Since he first turned on a synthesizer Vince Clarke has certainly never been short of side projects either. His production and remixing skills can be heard on records by artists as diverse as The Happy Mondays, Betty Boo, Simple Minds, Sparks and fellow Essex syth-pop boys Nitzer Ebb to name a few.

Clarke has also been known to collaborate with Martyn Ware of Human League and Heaven 17 fame and to date they have released two distinctive instrumental ambient albums for Mute. Both "Pretentious" (1999) and "Spectrum Pursuit Vehicle"(2001) utilise 3D recording technology to create music specifically designed to be experienced through headphones.

Andy Bell's contribution to the history of popular music has been a political as well as artistic one. As one of a distinctive group of openly gay frontmen, his matter-of-fact approach to his sexuality has helped eradicate many of the bigoted and homophobic views that were rife in the tabloid media when he first took to the stage. His amazing voice and larger than life persona radiate warmth, camp humour and most of all fun, qualities that have always earned him many more fans than critics.

Early 2005 saw the release of their next LP "Nightbird", followed by acoustic album "Union Street" in 2006.
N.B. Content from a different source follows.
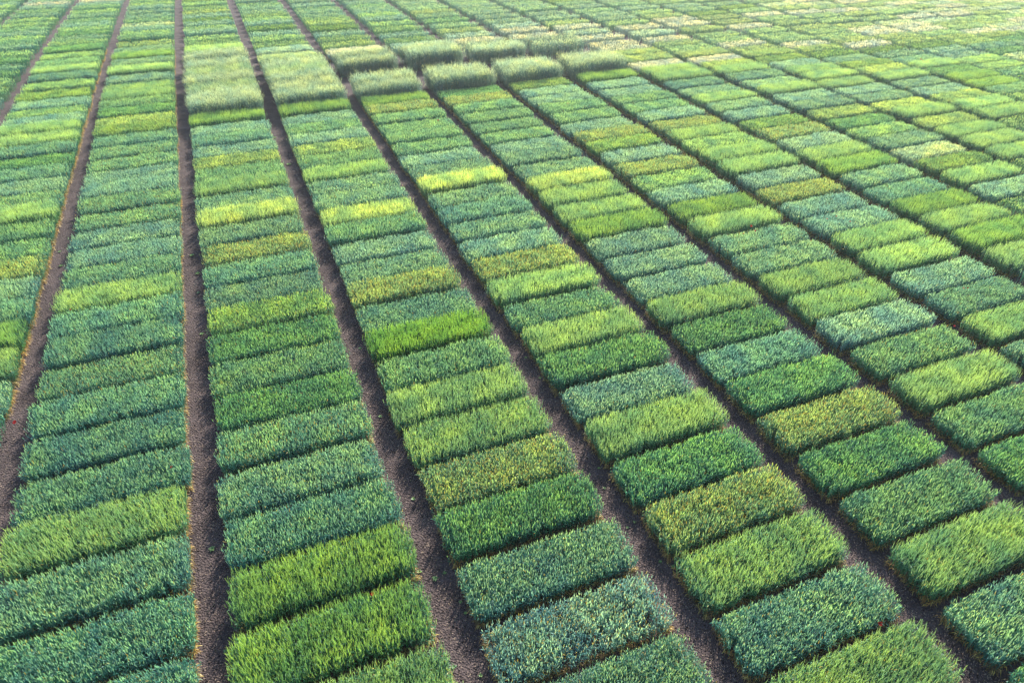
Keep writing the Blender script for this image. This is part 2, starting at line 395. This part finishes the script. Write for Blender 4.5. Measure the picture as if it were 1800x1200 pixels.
for p in near_plots:
    r = np.random.default_rng(p['i']*97+p['j']*7+5000)
    leaf, ear, fl, st = colours(p['ch'], r.uniform(.93, 1.07), .35*(p['i'] >= 4 and p['j'] >= 24))
    lm, em = VAR[st][r.integers(len(VAR[st]))]
    rye = st == 'rye'
    o = bpy.data.objects.new('rye_plot' if rye else 'wheat_plot', lm); C.objects.link(o)
    o.location = (p['X']*S+r.normal(0, .04), p['Y']*S+r.normal(0, .03), p['z']-.01); o.color = (*leaf, fl)
    flip = math.pi if (rye is False and r.uniform() < .5) else 0
    o.rotation_euler = (0, 0, flip + r.normal(0, .003)); o.scale = (r.uniform(.985, 1.012), r.uniform(.97, 1.04)*(1.04 if p['i'] <= 1 and p['j'] > 6 else 1), r.uniform(.90, 1.10))
    e = bpy.data.objects.new('ears', em); C.objects.link(e); e.parent = o; e.color = (*ear, fl)
    if not rye:
        d = bpy.data.objects.new('dry_bottom_leaves', DRY[r.integers(4)]); C.objects.link(d); d.parent = o
        if flip: d.rotation_euler = (0, 0, math.pi)
    words = KIND[p['ch']][3]
    word = '%s plot%s' % (words, '' if rye else ' of wheat')
    k = p['ord']
    nth = ORD[k] if k else 'frontmost'
    tag(o, '%s, %s from the front, %s' % (word if rye or len(words.split()) < 3 else words+' wheat', nth, strip_words(p['i'])) if k else
        '%s, frontmost in the %s' % (word, strip_words(p['i'])), 'crop plot', 'crop plots in strips between the bare paths')

# remaining small far plots: one object
FL = [stand(4000+i, dens=62, lod=.30) for i in range(4)]
FR = [stand(4100+i, dens=70, lod=.30, H=1.5, style='rye') for i in range(2)]
V, Q, R, R2, T = [], [], [], [], []; nb = 0
for p in far_plots:
    r = np.random.default_rng(p['i']*97+p['j']*7+5000)
    leaf, ear, fl, st = colours(p['ch'], r.uniform(.93, 1.07), .35*(p['i'] >= 4 and p['j'] >= 24))
    F, Ea = (FR if st == 'rye' else FL)[r.integers(2 if st == 'rye' else 4)]
    sz = r.uniform(.92, 1.1)
    for (v, q, a, b), c in ((F, leaf), (Ea, ear)):
        v = v.copy(); v[:, 2] *= sz; v[:, :2] *= (-1 if r.uniform() < .5 and False else 1)
        v += np.array([p['X']*S, p['Y']*S, p['z']-.01])
        V.append(v); Q.append(q+nb); nb += len(v); R.append(a); R2.append(b)
        T.append(np.tile(np.array([*c, fl]), (len(q), 1)))
me = mesh_np('far_plots', np.concatenate(V), np.concatenate(Q), np.concatenate(R), np.concatenate(R2), np.concatenate(T), M_far)
o = bpy.data.objects.new('distant_crop_plots', me); C.objects.link(o)
tag(o, 'small distant crop plots filling the far end of the field', 'crop plots', 'crop plots in strips between the bare paths', 'stuff')

# ------------------------------------------------------------------ soil clods and straw on the paths
def on_paths(n, seed, ymax=20):
    r = np.random.default_rng(seed)
    i = r.integers(-2, 6, n); y = -3 + (ymax+3)*r.uniform(0, 1, n)**1.5
    x = i*QX - (QX-LX)/2 + r.uniform(-.34, .34, n)
    px, py = project(x*S, y*S, np.zeros(n))
    k = (px > -60) & (px < 1860) & (py > -30) & (py < 1260)
    return x[k]*S, y[k]*S, r, int(k.sum())
x, y, r, n = on_paths(52000, 11)
s = np.minimum(r.gamma(2.0, .008, n)+.006, .04)
oc = np.array([(1, 0, 0), (0, 1, 0), (-1, 0, 0), (0, -1, 0), (0, 0, 1), (0, 0, -.4)], float)
P = oc[None]*s[:, None, None]*r.uniform(.6, 1.3, (n, 6, 1)); P[:, :, 2] *= .8
a = r.uniform(0, 6.28, n); ca, sa = np.cos(a)[:, None], np.sin(a)[:, None]
P = np.stack([P[..., 0]*ca-P[..., 1]*sa, P[..., 0]*sa+P[..., 1]*ca, P[..., 2]], -1)
P += np.stack([x, y, zt(x/S, y/S)], -1)[:, None]
fc = np.array([(0, 1, 4, 4), (1, 2, 4, 4), (2, 3, 4, 4), (3, 0, 4, 4)])
# use quads only: two roof-like quads per clod
fq = np.array([(0, 1, 4, 3), (1, 2, 3, 4), (0, 3, 5, 1), (3, 2, 1, 5)])
me = mesh_np('clods', P.reshape(-1, 3), (fq[None]+(np.arange(n)*6)[:, None, None]).reshape(-1, 4), mat=M_soil)
o = bpy.data.objects.new('soil_clods', me); C.objects.link(o)
tag(o, 'small dark soil clods strewn over the bare paths', 'soil clods', None, 'stuff')
x, y, r, n = on_paths(16000, 12)
a = r.uniform(0, 6.28, n); ln = r.uniform(.02, .07, n); d = np.stack([np.cos(a), np.sin(a), r.normal(0, .2, n)], -1)
s = np.stack([x, y, zt(x/S, y/S)+r.uniform(.02, .05, n)], -1)
v, q = strips(0, np.stack([s, s+d*ln[:, None]]), np.full((2, n), .006), np.stack([-np.sin(a), np.cos(a), 0*a], -1))
me = mesh_np('straw', v, q, mat=M_straw)
o = bpy.data.objects.new('straw_litter', me); C.objects.link(o)
tag(o, 'pale bits of straw littering the bare soil paths', 'straw', None, 'stuff')

# ------------------------------------------------------------------ weeds on the paths
def back(px, py, h):          # pixel of the photograph -> field point at height h, used to measure where things stand
    d = fw + r2*((px-900)/FPX) + u2*((600-py)/FPX); c = cam.matrix_world.translation; z = h
    for _ in range(8):
        t = (z-c[2])/d[2]; X, Y = c[0]+t*d[0], c[1]+t*d[1]; z = h + float(zt(X/S, Y/S))
    return X, Y, z
def weed_mesh(seed):
    r = np.random.default_rng(seed); n = 9
    a = np.linspace(0, 6.28, n, endpoint=False)+r.uniform(-.3, .3, n); ln = r.uniform(.07, .13, n)
    d = np.stack([np.cos(a), np.sin(a), 0*a], -1); s = np.tile([0, 0, .01], (n, 1))
    p1 = s+d*(ln*.5)[:, None]; p1[:, 2] += .05; p2 = s+d*ln[:, None]; p2[:, 2] += r.uniform(.01, .06, n)
    v, q = strips(0, np.stack([s, p1, p2]), np.stack([np.full(n, .006), r.uniform(.018, .03, n), np.full(n, .004)]), np.stack([-np.sin(a), np.cos(a), 0*a], -1))
    return mesh_np('weed', v, q, np.repeat(r.uniform(.3, 1, n), 2), np.ones(2*n), mat=M_weed)
WM = [weed_mesh(i) for i in range(5)]
weeds = [(373, 965, 1.9), (397, 1145, 1.2), (727, 877, 1.3), (782, 1007, 1.2), (765, 1017, 1.7), (737, 1005, 1.3), (818, 1077, 1), (810, 1058, 1), (1052, 823, 1),
         (1062, 858, 1), (1115, 918, 1.1), (1103, 927, 1), (1160, 987, 1.1), (1183, 997, 1.4), (798, 1172, 1.2), (845, 1187, 1.2), (338, 450, 2.2), (348, 482, 2.2),
         (349, 515, 1.4), (355, 588, 1.8), (105, 443, 1.6), (108, 468, 1.8), (633, 613, 1.4), (628, 658, 1.3), (668, 733, 1.5), (924, 629, 1.2), (949, 665, 1.2), (508, 290, 2.6), (483, 243, 2.2)]
def near_path(px):            # which strip lies right of a path point
    return int(round((back(*px, 0)[0]/S + (QX-LX)/2)/QX))
wl = {}
for wv in weeds: wl.setdefault(near_path(wv[:2]), []).append(wv)
def path_words(i):
    return {0: 'the upright path', -1: 'the path left of the upright one'}.get(i, 'the %s path right of the upright one' % (ORD[i-1] if i > 1 else 'first'))
for i, l in wl.items():
    l.sort(key=lambda t: -t[1])
    for k, (px, py, sc) in enumerate(l):
        X, Y, z = back(px, py, 0)
        o = bpy.data.objects.new('small_weed', WM[(k*3+i) % 5]); C.objects.link(o); o.location = (X, Y, z); o.scale = (sc*.68,)*3
        o.rotation_euler = (0, 0, random.uniform(0, 6))
        where = 'nearest the camera' if k == 0 else ('farthest of its row' if k == len(l)-1 and k > 1 else ORD[k]+' from the front')
        tag(o, 'small weed on %s, %s' % (path_words(i), where), 'weed', 'weeds growing on the bare paths')

# ------------------------------------------------------------------ poppies
def lathe(pts, n=10, open_=True):
    v = []; q = []
    for r_, z in pts:
        for k in range(n): v.append((r_*math.cos(6.2832*k/n), r_*math.sin(6.2832*k/n), z))
    for a in range(len(pts)-1):
        for k in range(n): q.append((a*n+k, a*n+(k+1) % n, (a+1)*n+(k+1) % n, (a+1)*n+k))
    return np.array(v), np.array(q)
def petal_mesh():
    V, Q = [], []; nb = 0
    for k in range(4):
        a0 = k*math.pi/2; rr = [(.004, 0), (.03, .012), (.045, .035)]
        g = []
        for (rad, z) in rr:
            for t in (-.85, -.3, .3, .85):
                aa = a0+t; g.append((rad*math.cos(aa), rad*math.sin(aa), z+(.006 if k % 2 else 0)+.004*math.cos(5*t)))
        for a in range(2):
            for b in range(3): Q.append([nb+a*4+b, nb+a*4+b+1, nb+(a+1)*4+b+1, nb+(a+1)*4+b])
        V += g; nb += 12
    return mesh_np('petals', V, Q, mat=M_petal)
PM = petal_mesh()
v, q = lathe([(.0, .0), (.009, .004), (.011, .016), (.008, .022), (0, .022)], 8); CM = mesh_np('core', v, q, mat=M_core)
v, q = lathe([(.005, -.75), (.004, -.4), (.0035, 0)], 6); SM = mesh_np('stem', v, q, mat=M_stem)
pops = [(1546, 1095, .50, 1.5, "in the dark gap behind the frontmost yellowish plot, lower right"), (302, 820, .8, 1, "on a blue green plot, strip left of the upright path"),
        (125, 544, .78, 1.1, "at the lime plot's near edge, left of the upright path"), (27, 742, .45, 1.6, 'on the bare path at the left picture edge'),
        (1320, 398, .85, 1.5, "on the light lime plot, largest red dot right of centre"), (1307, 411, .8, 1.1, "left of a pair at a teal plot's back edge, right of centre"),
        (1327, 406, .8, 1.1, "right of a pair at a teal plot's back edge, right of centre"), (1693, 507, .8, 1.3, "left of a pair behind a dark teal plot near the right edge"),
        (1701, 507, .8, 1.1, "right of a pair behind a dark teal plot near the right edge"), (1772, 545, .82, 1.2, "at the back of an orange flecked plot, right edge"),
        (1677, 573, .5, 1.1, "low at a plot corner by the path, right edge"), (655, 1043, .85, 1.2, 'at the back edge of the frontmost deep green plot'),
        (724, 231, .82, 1.6, "nearer one on the far part of a strip, left of centre"), (770, 212, .82, 1.2, "smaller, farther one right of its neighbour, upper centre"),
        (998, 183, .85, 2.0, "in front of the tall rye plots, upper centre"), (1470, 381, .82, 1.4, "middle of three on a pale blue green plot, right of centre"),
        (1453, 385, .82, 1.1, "left of three on a pale blue green plot, right of centre"), (1494, 390, .82, 1.2, "right of three on a pale blue green plot, right of centre"),
        (1618, 105, .85, 1.8, "left of two on a far blue green plot, upper right"), (1622, 107, .85, 1.5, "right of two on a far blue green plot, upper right")]
for px, py, h, sc, words in pops:
    X, Y, z = back(px, py, h)
    o = bpy.data.objects.new('poppy', None); C.objects.link(o); o.location = (X, Y, z); o.empty_display_size = .1
    for nm, ms in (('petals', PM), ('core', CM), ('stem', SM)):
        c = bpy.data.objects.new(nm, ms); C.objects.link(c); c.parent = o
        c.scale = (sc*1.15,)*3 if nm != 'stem' else (1, 1, h/.75+.05)
        if nm != 'stem': c.rotation_euler = (math.radians(38), 0, -YAW)
    tag(o, 'red poppy ' + words, 'poppy', 'red poppies scattered among the crops')

# ------------------------------------------------------------------ haze
def haze(dens):
    x0, x1, y0, y1, z0, z1 = -1520, 1520, -920, 2220, -14, 24.5
    v = [(x, y, z) for z in (z0, z1) for y in (y0, y1) for x in (x0, x1)]
    q = [(0, 2, 3, 1), (4, 5, 7, 6), (0, 1, 5, 4), (2, 6, 7, 3), (0, 4, 6, 2), (1, 3, 7, 5)]
    mt = bpy.data.materials.new('haze'); mt.use_nodes = True; nt = mt.node_tree; nt.nodes.clear()
    vv = nt.nodes.new('ShaderNodeVolumePrincipled'); vv.inputs['Density'].default_value = dens; vv.inputs['Color'].default_value = (.97, .98, 1, 1)
    vv.inputs['Anisotropy'].default_value = .6
    ou = nt.nodes.new('ShaderNodeOutputMaterial'); nt.links.new(vv.outputs[0], ou.inputs['Volume'])
    o = bpy.data.objects.new('haze', mesh_np('haze', v, q, mat=mt)); C.objects.link(o)
    tag(o, 'thin bright summer haze over the far end of the field', 'haze', None, 'stuff')
HAZE = 0.00035
if HAZE: haze(HAZE)
print('plots', len(near_plots), 'far', len(far_plots), 'visible far', sum(p['vis'] for p in far_plots))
With more than 14 million albums sold so far, Erasure have always been proudly, defiantly, shamelessly pop - they even named their chart-topping greatest hits collection Pop! in 1992. But behind all those impressive sales figures and kitsch stage costumes, it has sometimes been overlooked just what consistently great songwriters Vince and Andy have been throughout their career.